When Mónica Vicéns’ friend told her about three tiny kittens abandoned in her backyard, Vicéns couldn’t say no to fostering them. She quickly fell in love with the smallest of the bunch, a little white and brown tabby, and knew she couldn’t stand to part with her.
“China was the only girl and the runt of the three,” Vicéns told The Dodo. “I already had a 4-month-old male kitten named Waffles from that same yard and had fallen in love with China, so I decided to keep her.”

A few months later, Vicéns moved to a home with a large backyard, and the scrawny kitten transformed into a fierce huntress.
“It got to the point that we had to keep all the doors and windows closed making sure she wasn’t able to get out because she always snuck in with some live creature in her mouth,” Vicéns said. “She would get up every morning as if it was her job to go out there and provide for the family.”

Vicéns began to find piles of her roommate’s socks outside her door. At first, she thought her roommate’s dog was bringing them to her, but eventually, they caught China red-handed. “She was making some weird meows so we slowly peeked around the corner and saw her dropping the sock by my door,” Vicéns said. “It was the funniest thing we had seen!”
Eventually, China found her way outside again, but to her mom’s relief, she began to turn up with objects as gifts — instead of live ones.
First, China brought her cigarettes, then matches, leaving them outside the front door.
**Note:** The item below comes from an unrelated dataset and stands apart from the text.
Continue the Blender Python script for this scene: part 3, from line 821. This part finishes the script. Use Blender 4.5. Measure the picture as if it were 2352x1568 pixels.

Vicéns wasn’t sure where the items were coming from and assumed they were her roommate’s.


Vicéns figured out that every time China left the house, she stuck to a routine: “She’ll quickly run to her favorite patch of dirt to roll around in it then she’s off to burglarize the streets,” Vicéns said. “She’ll come back with something, drop it at my door, sit and yell for me.”

“I couldn’t keep covering for her so I came clean,” Vicéns said. “I left the neighbors a bag with their items and a note explaining what was going on.”

Luckily, the neighbors had no problem with China burglarizing them. Vicéns has since set up a “return box” on their property where they can find their missing backyard items.
China can certainly be a handful, but Vicéns wouldn’t trade her for the world. “[She] loves to roll around in dirt, hunt, steal, knock things off tables and annoy me as much as possible and I love her to death,” Vicéns said. “She makes me laugh every day.”